FILE - Venezuela's President Nicolas Maduro applauds as he attends a rally in Caracas, Venezuela, June 11, 2016. With the OPEC nation's economy immersed in crisis, various foreign companies have been pulling out of Venezuela or reducing operations in the country.

Venezuelan President Nicolas Maduro remained defiant during a nationally televised speech Monday, calling a recent decision by banking giant Citibank to close Venezuela’s national accounts an “inquisition” by U.S. President Barack Obama.

"Citibank, with no warning or communication, says that it is going to close the Central Bank and Bank of Venezuela account. That is what you call a financial blockade," Maduro said during the televised remarks.

He said the accounts were used to make payments to the United States and other countries, but even the account closures and the recent shuttering of a Kimberly-Clark factory will not stop the country from progressing.

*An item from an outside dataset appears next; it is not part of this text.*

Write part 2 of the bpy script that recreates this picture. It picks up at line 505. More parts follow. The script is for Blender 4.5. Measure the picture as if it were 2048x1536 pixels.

"Do you think they are going to stop us by putting in place a financial blockade? No, ladies and gentlemen, nobody stops Venezuela. With Citibank or without it, we are moving forward. With Kimberly or without, we are moving."

Kimberly-Clark, a U.S.-based health product producer, announced Saturday that it would cease operations at its Venezuelan factory, which made diapers and facial tissues, because it was impossible for it to buy raw materials and because of rapid inflation.

Just hours before Maduro’s speech Monday, the Venezuelan government announced that it would seize the factory and restart production within hours.

Venezuela, once an oil-producing giant, has been hard-hit by the recent downturn in oil prices and mismanagement of its state-led economy has resulted in shortages of food and other consumer goods.

Other major corporations including, Bridgestone, General Mills and Proctor & Gamble have already halted or cut back production in Venezuela.